By Sibel Morrow
Oil prices increased on Friday over strong demand signals in the US after a more-than-expected fall in the country’s crude oil stockpiles and the escalation in the Middle East conflict.
The international benchmark crude Brent traded at $77.53 per barrel at 10.15 a.m. local time (0715 GMT), a 0.49% increase from the closing price of $77.15 a barrel in the previous trading session on Thursday.
The American benchmark, West Texas Intermediate (WTI), traded at the same time at $72.02 per barrel, up 0.35% from Thursday’s close of $71.77 per barrel.
Both benchmarks slipped around 3% in previous trade over easing supply concerns after the world’s top shipping companies, including container giants Maersk and Hapag-Lloyd, announced plans to resume shipping transit through the Red Sea following the suspension of services due to increased attacks on commercial ships by the Yemeni Houthi rebel group.
However, prices rebounded after industrial data revealed an upsurge in demand in the US, the world’s largest crude oil-consuming country.
According to data released by the Energy Information Administration (EIA) on Thursday, US commercial crude oil inventories decreased by around 6.9 million barrels to 436.6 million barrels, compared to the American Petroleum Institute's expectation of a rise of around 1.8 million barrels.
Meanwhile, the escalation in the Middle East conflict continues to exert downward pressure on prices.
The US Central Command said on social media platform X on Thursday that it shot down a Houthi drone and an anti-ship ballistic missile in the southern Red Sea.

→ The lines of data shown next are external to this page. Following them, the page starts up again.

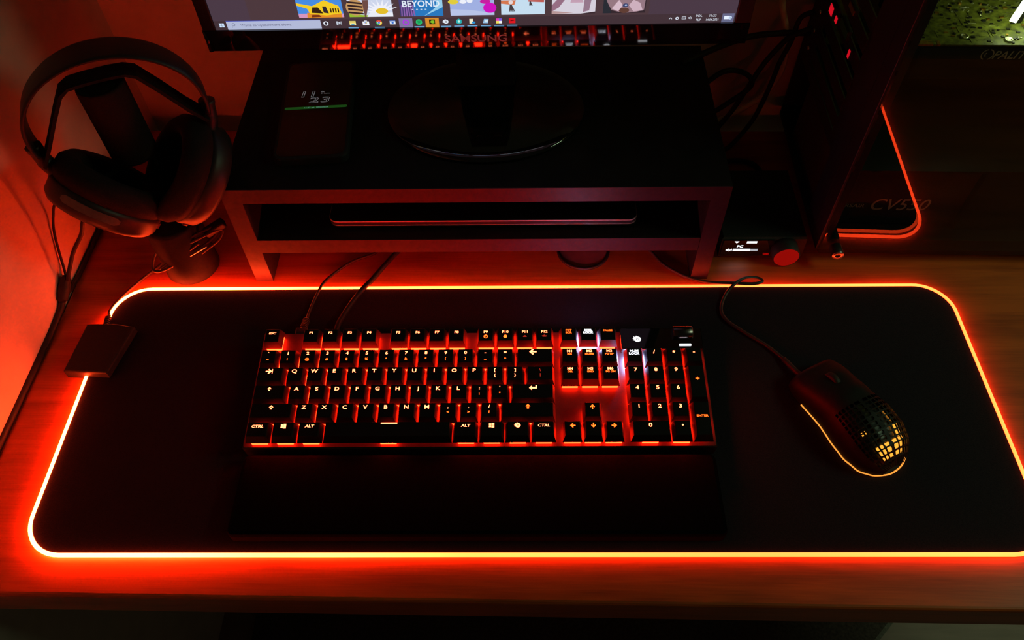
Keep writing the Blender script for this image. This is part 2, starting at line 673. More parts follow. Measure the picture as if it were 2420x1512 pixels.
def key(name, u, row, wu=1.0, rows=1, legs=(), led='led', leg='legend', label=None):
    g_ = .00045
    ua, ub = u * U + g_, (u + wu) * U - g_
    vc = ROWV[row]
    va = (ROWV[row + rows - 1]) - U / 2 + g_
    vb = vc + U / 2 - g_
    w0, wt = WP + .0068, WT
    mb = MB()
    k = M['key']
    ix, iy0, iy1 = .0027, .0034, .0017
    r = lambda dx, d0, d1, z: [(ua + dx, va + d0, z), (ub - dx, va + d0, z), (ub - dx, vb - d1, z), (ua + dx, vb - d1, z)]
    mb.loft([r(0, 0, 0, w0), r(.0002, .0003, .0002, w0 + .0012), r(ix - .0005, iy0 - .0006, iy1 - .0004, wt - .0004), r(ix, iy0, iy1, wt)], k, True, True, False)
    # translucent switch housing with its lamp
    n_led = 1 if max(wu, rows) < 2 or True else 2
    cx, cy = (ua + ub) / 2, (va + vb) / 2
    mb.box((cx - .0074, cy - .0076, WP + .0006), (cx + .0074, cy + .0072, w0 - .0004), M[led])
    tcx = (ua + ub) / 2
    tcy = (va + iy0 + vb - iy1) / 2 if rows > 1 else vc + (iy0 - iy1) / 2
    for lg in legs:
        kind, val, dx, dy, h = lg[:5]
        m_ = M[lg[5]] if len(lg) > 5 else M[leg]
        mt = T(tcx + dx * .001, tcy + dy * .001, wt + .00012)
        h *= .001
        if kind == 't':
            mb.text(val, m_, mt @ T(0, -h / 2, 0), h, .022, 1.22)
        elif kind == 'f':
            mb.text(val, m_, mt @ T(0, -h / 2, 0), h, .020, 1.25, .18)
        elif kind == 'a':
            mb.flat(arrow(*val), m_, mt, h)
        elif kind == 'r':
            mb.flat([(-val[0] / 2, -val[1] / 2), (val[0] / 2, -val[1] / 2), (val[0] / 2, val[1] / 2), (-val[0] / 2, val[1] / 2)], m_, mt, .001)
        elif kind == 's':
            mb.flat(SHIFT, m_, mt, h)
            mb.flat([(x * .42, y * .42 - .02) for x, y in SHIFT], k, mt @ T(0, 0, .00006), h)
        elif kind == 'w':
            for (a0, a1, c0, c1) in ((-.5, -.04, .04, .42), (.03, .55, .04, .5), (-.5, -.04, -.42, -.04), (.03, .55, -.5, -.04)):
                mb.flat([(a0, c0), (a1, c0), (a1, c1), (a0, c1)], m_, mt, h)
        elif kind == 'e':
            emblem(mb, m_, k, mt, h)
        elif kind == 'o':
            mb.flat([(.5 * math.cos(R(a)), .5 * math.sin(R(a))) for a in range(0, 360, 24)], m_, mt, h)
            if val:
                mb.flat([(.32 * math.cos(R(a)), .32 * math.sin(R(a))) for a in range(0, 360, 24)], k, mt @ T(0, 0, .00006), h)
                mb.flat([(-.07, -.05), (.07, -.05), (.07, .3), (-.07, .3)], m_, mt @ T(0, 0, .00012), h)
        elif kind == 'h':
            mb.flat([(.5 * math.cos(R(a)), .5 * math.sin(R(a)) - .2) for a in range(0, 181, 20)], m_, mt, h)
            if val:
                for a in (30, 90, 150):
                    mb.flat([(.62 * math.cos(R(a)) + q * .08, .62 * math.sin(R(a)) - .2 + w_ * .08) for q, w_ in ((-1, -1), (1, -1), (1, 1), (-1, 1))], m_, mt, h)
        elif kind == 'tab':
            mb.flat(arrow(1, 0), m_, mt, h)
            mb.flat([(.44, -.36), (.54, -.36), (.54, .36), (.44, .36)], m_, mt, h)
        elif kind == 'ent':
            mb.flat([(-.5, 0), (-.12, .34), (-.12, .12), (.36, .12), (.36, .34), (.54, .34), (.54, -.1), (-.12, -.1), (-.12, -.34)], m_, mt, h)
    o = mb.build(name, KB)
    if label:
        o['label'] = label
    return o


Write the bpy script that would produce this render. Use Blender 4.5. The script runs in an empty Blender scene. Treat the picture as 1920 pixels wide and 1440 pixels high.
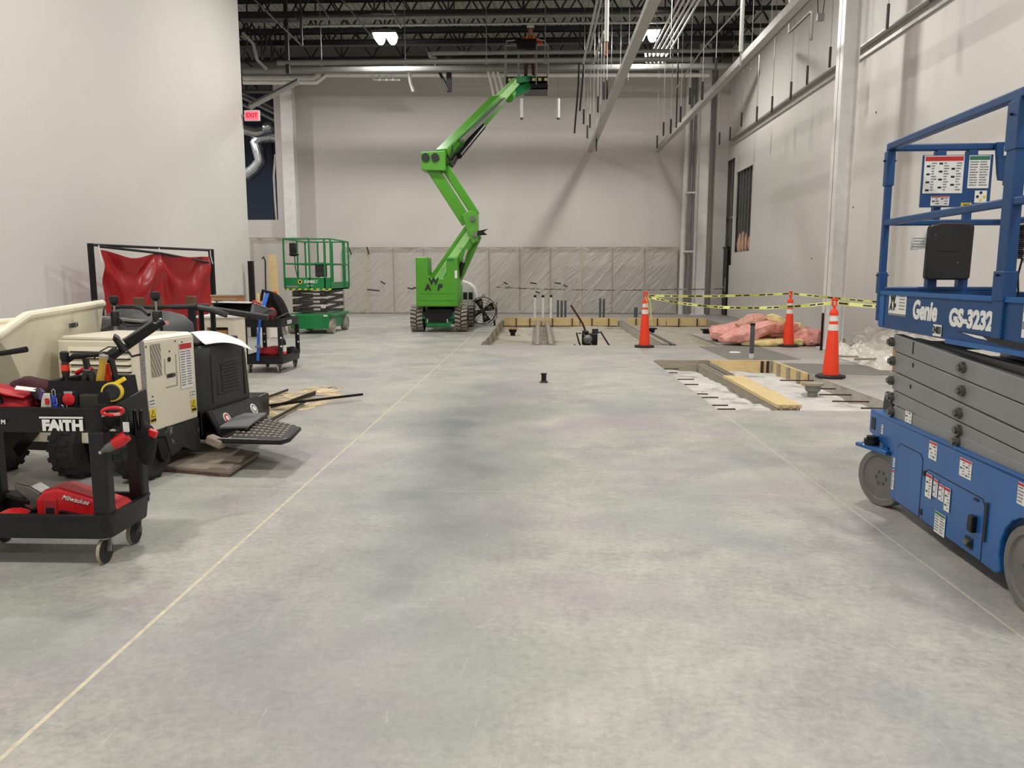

-Hopes of US interest rate cuts support price upticks
US dollar-indexed oil prices are benefiting from a soft landing as a result of the growing probability of the US Fed's interest rate cuts in March and the depreciation of the dollar.
The dollar index, which measures the value of the American dollar against a basket of currencies, including the Japanese yen, British pound, Canadian dollar, Swedish krona and Swiss franc fell 0.11% to 100.79, encouraging oil-importing countries to purchase more crude oil at cheaper dollar prices.